O que essa cena desvela, além do apontado por Byung-Chul Han, é uma dificuldade para imaginar, para abstrair, para se colocar no lugar do outro –ainda que esse outro seja você mesmo, em uma versão do futuro.
É possível que essa dificuldade nasça também do cansaço, afinal, fica difícil exercitar a imaginação quando não temos tempo para nada, quando estamos intoxicados por notícias e combalidos pela "fadiga da informação".
A desvalorização da cultura e, portanto, da leitura, acentuada nos últimos anos no Brasil, também nos leva para esse mesmo lugar. Assim como o uso crescente das redes, tomando o lugar das páginas literárias na nossa rotina.
Imaginar é um exercício, cujo músculo cresce na leitura. Como diria a escritora Rosa Montero, "ler é uma forma de viver". E quanto mais malhamos esse bíceps, imaginando outras vidas, mais temos capacidade de criar e experimentar cenários distintos com realismo, sem ter de vivê-los de fato.
Assim não precisamos, por exemplo, passar por uma ditadura militar para sentir as dores de uma ditadura. Nos momentos mais trevosos do bolsonarismo, quando parte da população brasileira saiu às ruas pedindo por um golpe, me perguntei: todos esses desejariam mãos de ferro se tivessem lido sobre as ratazanas colocadas nas vaginas das presas nos porões das ditaduras latino-americanas?

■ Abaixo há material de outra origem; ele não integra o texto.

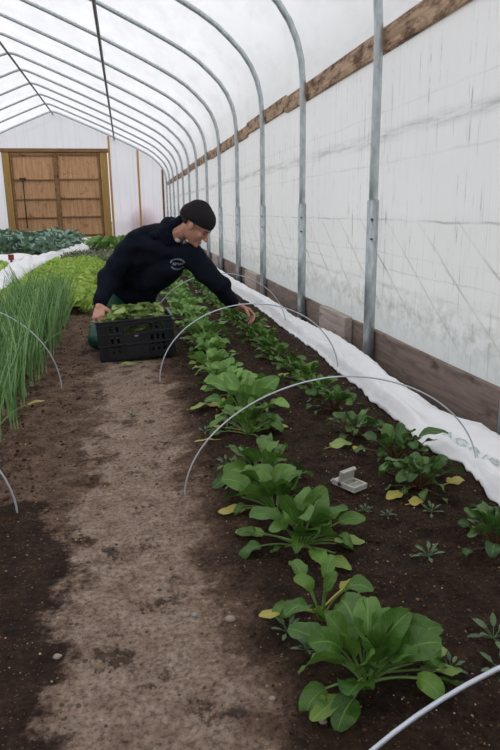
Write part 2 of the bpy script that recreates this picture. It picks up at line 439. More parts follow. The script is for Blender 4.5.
def end_wall(name, y, mat, hole=None):
    bm = bmesh.new()
    P = [(x, z) for x, z in FP]
    if hole:
        (hx0, hx1, hz) = hole
        top = lambda x: max(zz for zz in [interp(x)])
        def interp(x):
            for (a, b) in zip(P, P[1:]):
                if min(a[0], b[0]) <= x <= max(a[0], b[0]) and abs(a[0] - b[0]) > 1e-6 and max(a[1], b[1]) > 2.2:
                    return a[1] + (b[1] - a[1]) * (x - a[0]) / (b[0] - a[0])
            return 2.2
        R_ = [(x, z) for x, z in P if x > hx1 and x <= 1.74]
        L_ = [(x, z) for x, z in P if x < hx0]
        Mid = [(x, z) for x, z in P if hx0 <= x <= hx1]
        def poly(pts): bm.faces.new([bm.verts.new((x, y, z)) for x, z in pts])
        poly([(hx1, -.15)] + R_ + [(hx1, interp(hx1))])
        poly([(hx1, hz), (hx1, interp(hx1))] + Mid + [(hx0, interp(hx0)), (hx0, hz)])
        poly([(hx0, interp(hx0))] + L_ + [(hx0, -.15)])
    else:
        bm.faces.new([bm.verts.new((x, y, z)) for x, z in P])
    bmesh.ops.triangulate(bm, faces=bm.faces[:])
    o = new_obj(name, bm, mat); tag(o, kind='structure')
DX0, DX1, DZ = -4.36, -.52, 3.2
end_wall('wall_back', 26.22, M['film_end'], (DX0, DX1, DZ))
end_wall('wall_front', -3.02, M['film_end'])

# hoops
def make_hoop():
    root = empty('hoop_frame')
    bm = bmesh.new(); tube(bm, [(x, 0, z) for x, z in PROF if z > .9 or True][1:-1], .030, 12)
    new_obj('arch_pipe', bm, M['galv'], root)
    for sx in (1.66, 2 * RX - 1.66):
        bm = bmesh.new()
        tube(bm, [(sx, 0, -.3), (sx, 0, .4), (sx, 0, 1.055)], .040, 12)
        p = new_obj('ground_post', bm, M['galv_post'], root)
        for zz in (.93, .80):
            bm = bmesh.new()
            tube(bm, [(sx - .02, -.052, zz), (sx - .02, .04, zz)], .007, 6)
            new_obj('bolt', bm, M['bolt'], p)
    return root
ORD = ['nearest', 'second', 'third', 'fourth', 'fifth', 'sixth', 'seventh', 'eighth', 'ninth', 'tenth', 'eleventh', 'twelfth', 'thirteenth', 'fourteenth', 'fifteenth', 'sixteenth',
       'seventeenth', 'eighteenth', 'nineteenth', 'twentieth'] + ['twenty-' + s for s in ('first', 'second', 'third', 'fourth', 'fifth', 'sixth', 'seventh', 'eighth', 'ninth')] + ['thirtieth'] + \
      ['thirty-' + s for s in ('first', 'second', 'third', 'fourth', 'fifth', 'sixth', 'seventh', 'eighth', 'ninth')] + ['fortieth'] + ['forty-' + s for s in ('first', 'second', 'third', 'fourth', 'fifth')]
hoop0 = make_hoop()
for k in range(-1, 14):
    h = hoop0 if k == -1 else copy_tree(hoop0)
    h.location = (0, 4.24 + 1.82 * k + (.075 if k < 0 else 0), 0)
    if k == -1: lab = 'galvanised steel hoop whose post foot just shows at the right frame edge'
    elif k == 0: lab = 'galvanised steel hoop with the widest post, standing in front of the right wall'
    elif k == 13: lab = 'farthest galvanised steel hoop, set against the end wall'
    else: lab = 'galvanised steel hoop, %s full one along the right wall from the camera' % ORD[k]
    tag(h, lab, 'greenhouse hoop', 'galvanised steel hoops of the greenhouse')

def pipe(name, x, z, lab, y0=-1., y1=26.35, r=.022):
    bm = bmesh.new(); tube(bm, [(x, y0 + (y1 - y0) * i / 20, z) for i in range(21)], r, 8)
    o = new_obj(name, bm, M['purlin']); tag(o, lab, 'purlin pipe', 'roof purlins')
pipe('roof_purlin', RX, 4.56, 'long grey purlin pipe running under the ridge of the roof', r=.026)
pipe('roof_purlin', -.24, 3.68, 'long grey purlin pipe under the right slope of the roof', r=.026)
pipe('roof_purlin', 2 * RX + .24, 3.68, 'long grey purlin pipe under the left slope of the roof', r=.026)
# small hanging pipe ends near the end wall
# hip board and base board
def board(name, x0, x1, z0, z1, ya, yb, mat, kind=None, parent=None):
    bm = bmesh.new(); box(bm, (x0, ya, z0), (x1, yb, z1)); bevel_all(bm, .004)
    o = new_obj(name, bm, mat, parent)
    if kind: tag(o, kind=kind)
    return o
hb = empty('trim_1'); tag(hb, kind='structure')
for i, (a, b, dz) in enumerate([(-1., 6.9, 0.), (6.9, 9.1, .028), (9.1, 13., 0.), (13., 17.2, .02), (17.2, 21.5, 0.), (21.5, 26.1, .01)]):
    board('hip_board', 1.700, 1.738, 1.975 + dz, 2.125 + dz, a + .002, b - .002, M['hip'], parent=hb)
bb = empty('baseboard_right'); tag(bb, kind='structure')
for a, b, dz in [(-1., 4.72, 0.), (4.72, 8.25, -.004), (8.25, 11.9, .002), (11.9, 15.5, -.003), (15.5, 19.2, 0.), (19.2, 26.1, .002)]:
    board('base_plank', 1.705, 1.745, -.16, .155 + dz, a + .002, b - .002, M['base'], parent=bb)
for i, (a, b) in enumerate([(4.70, 5.38), (8.25, 9.05), (11.9, 12.6), (15.45, 16.15)]):
    bm = bmesh.new(); box(bm, (1.635, a, -.12), (1.703, b, .178)); bevel_all(bm, .004)
    o = new_obj('wooden_block', bm, M['block'])
    tag(o, 'short weathered wooden splice block on the base plank, %s one from the camera' % ORD[i], 'wooden block', 'splice blocks on the base plank')
board('baseboard_left', 2 * RX - 1.745, 2 * RX - 1.705, -.16, .155, -1., 26.1, M['base'], 'structure')

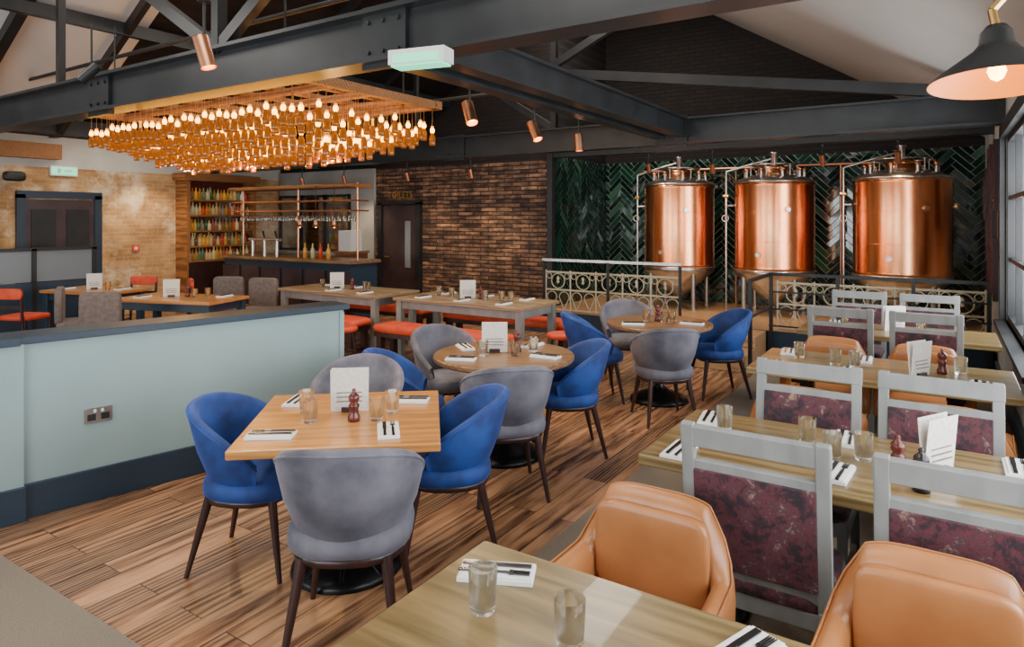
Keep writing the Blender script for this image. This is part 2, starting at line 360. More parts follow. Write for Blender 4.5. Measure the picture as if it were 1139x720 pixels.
# ------------------------------------------------------------ steel trusses
def ibeam(b,p0,p1,h,w,k='beam'):
    """I beam horizontal, p = bottom centre"""
    p0=Vector(p0);p1=Vector(p1);d=p1-p0;L=d.length;mid=(p0+p1)/2
    yaw=math.atan2(d.y,d.x); pitch=-math.asin(max(-1,min(1,d.z/L)))
    def bb(off,sz):
        q=Euler((0,pitch,yaw)).to_matrix()
        c=mid+q@Vector((0,0,off)); b.box(c,(L,sz[0],sz[1]),k,(0,pitch,yaw))
    bb(h/2,(.03,h)); bb(.012,(w,.025)); bb(h-.012,(w,.025))
def bar(b,p0,p1,w,h,k='beam'):
    p0=Vector(p0);p1=Vector(p1);d=p1-p0;L=d.length
    b.box((p0+p1)/2,(L,w,h),k,(0,-math.asin(max(-1,min(1,d.z/L))),math.atan2(d.y,d.x)))
def truss(name,y,zb,x0,full=True,zh=.32):
    b=MB(); ibeam(b,(x0,y,zb),(XR,y,zb),zh,.2)
    zt=zr-.15
    if full: bar(b,(XR-.05,y,EZ),(XV,y,zt),.1,.14)
    bar(b,(XV,y,zt),(-9.4,y,EZ+.05),.1,.14)
    bar(b,(XV,y,zb+zh),(XV,y,zt),.08,.08,'black')
    for s in((-1,1) if full else (-1,)):
        bar(b,(XV,y,zb+zh),(XV+s*2.3,y,zt-SL*2.3-.05),.07,.09)
        bar(b,(XV+s*2.5,y,zb+zh),(XV+s*2.5,y,zt-SL*2.5),.06,.06,'black')
    for x in(-2.8,-6.2,-9.4):
        b.box((x,y-.02,zb+zh/2),(.35,.05,zh+.06),'beam')
        for dx in(-.12,0,.12):
            for dz in(.07,.25): b.cyl((x+dx,y-.045,zb+dz),(x+dx,y-.06,zb+dz),.014,'beam',n=6)
    return b.obj(name)
truss('steel_roof_truss',2.95,2.68,XL)
t=truss('steel_roof_truss',8.0,2.66,XL,full=False)
b=MB(); bar(b,(-4.4,7.95,3.72),(XR-.15,7.95,2.97),.09,.12); bar(b,(-4.75,7.95,3.72),(-2.7,7.95,4.65),.08,.1)
b.obj('steel_tie_strut')
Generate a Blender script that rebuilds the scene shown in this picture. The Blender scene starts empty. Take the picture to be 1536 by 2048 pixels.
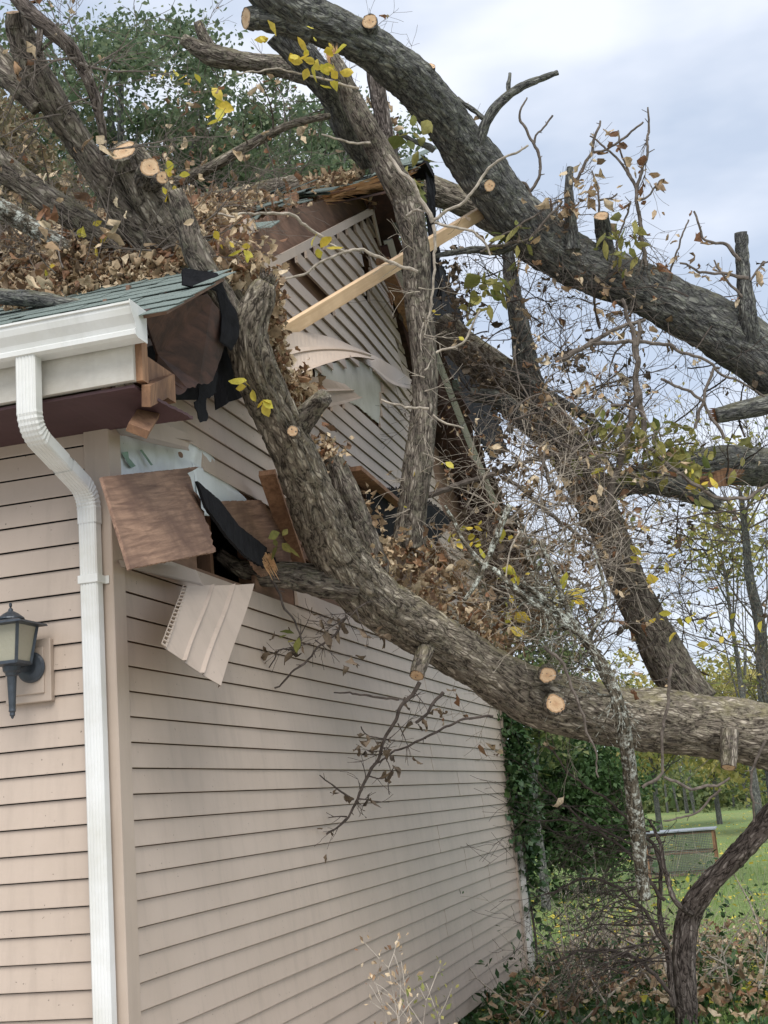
import bpy, bmesh, math, random
import numpy as np
from mathutils import Vector, Matrix, noise
random.seed(7); RNG = np.random.default_rng(7)
S = bpy.context.scene
# ---------------------------------------------------------------- camera
# world: the house corner stands at X=0,Y=0; gable wall is the plane X=0, front wall the plane Y=0; camera height is Z=0, ground -1.75
CAM = Vector((2.3926, -4.6587, 0.0)); F = 2588.4
RX = Vector((0.95866885, 0.27303041, -0.08005263)); UX = Vector((0.13550697, -0.19073185, 0.97224443)); WX = Vector((-0.25018371, 0.94290814, 0.2198462))
cd = bpy.data.cameras.new('camera'); cam = bpy.data.objects.new('camera', cd); S.collection.objects.link(cam)
cam.matrix_world = Matrix(((RX[0], UX[0], -WX[0], CAM[0]), (RX[1], UX[1], -WX[1], CAM[1]), (RX[2], UX[2], -WX[2], CAM[2]), (0, 0, 0, 1)))
cd.sensor_fit = 'VERTICAL'; cd.sensor_height = 24.0; cd.sensor_width = 18.0; cd.lens = F / 2048 * 24.0
cd.clip_start = 0.05; cd.clip_end = 2000
S.camera = cam
GZ = -1.75
# ---------------------------------------------------------------- sky, sun, exposure
SUN_EL, SUN_AZ = math.radians(52), math.radians(161)     # azimuth from +Y towards +X
wd = bpy.data.worlds.new("World"); S.world = wd; wd.use_nodes = True
nt = wd.node_tree; nt.nodes.clear()
out = nt.nodes.new('ShaderNodeOutputWorld'); bg = nt.nodes.new('ShaderNodeBackground'); bg.inputs['Strength'].default_value = 0.12
sky = nt.nodes.new('ShaderNodeTexSky'); sky.sky_type = 'NISHITA'; sky.sun_disc = False; sky.sun_elevation = SUN_EL; sky.sun_rotation = SUN_AZ
tc = nt.nodes.new('ShaderNodeTexCoord'); mp = nt.nodes.new('ShaderNodeMapping'); mp.inputs['Scale'].default_value = (1.0, 1.0, 2.6); mp.inputs['Location'].default_value = (0.35, 0.2, 0.1)
ns = nt.nodes.new('ShaderNodeTexNoise'); ns.inputs['Scale'].default_value = 2.9; ns.inputs['Detail'].default_value = 5; ns.inputs['Roughness'].default_value = 0.48
rp = nt.nodes.new('ShaderNodeValToRGB'); rp.color_ramp.elements[0].position = 0.41; rp.color_ramp.elements[0].color = (3.3, 3.8, 4.65, 1)
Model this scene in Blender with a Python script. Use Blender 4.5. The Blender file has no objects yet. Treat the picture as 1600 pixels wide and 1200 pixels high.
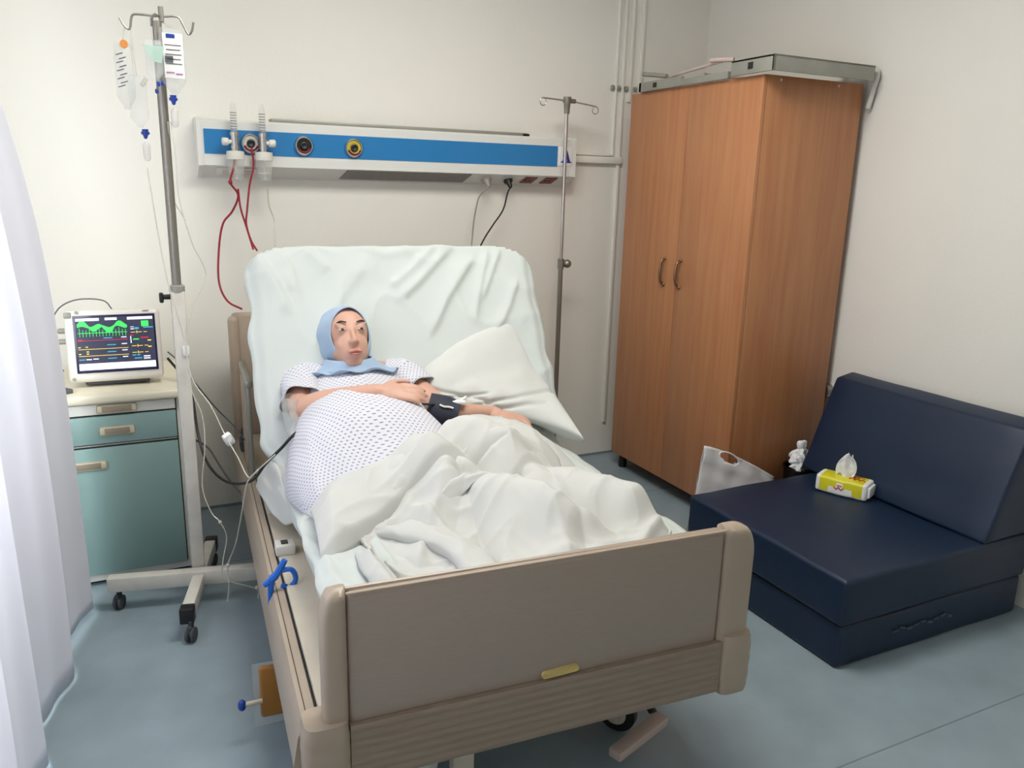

A força da alteridade, suplantada pelas asas da imaginação, não cansa de se mostrar necessária, inclusive neste exato momento, quando atravessamos as portas da crise do clima. Será que precisamos sentir na pele o mal-estar do calor e o fogo dos incêndios para entender a gravidade da emergência climática?
Imaginar é preciso. E, se for necessário um caixão para esse exercício, que seja. Antes um pé na cova da hipótese do que dois na da realidade adquirida.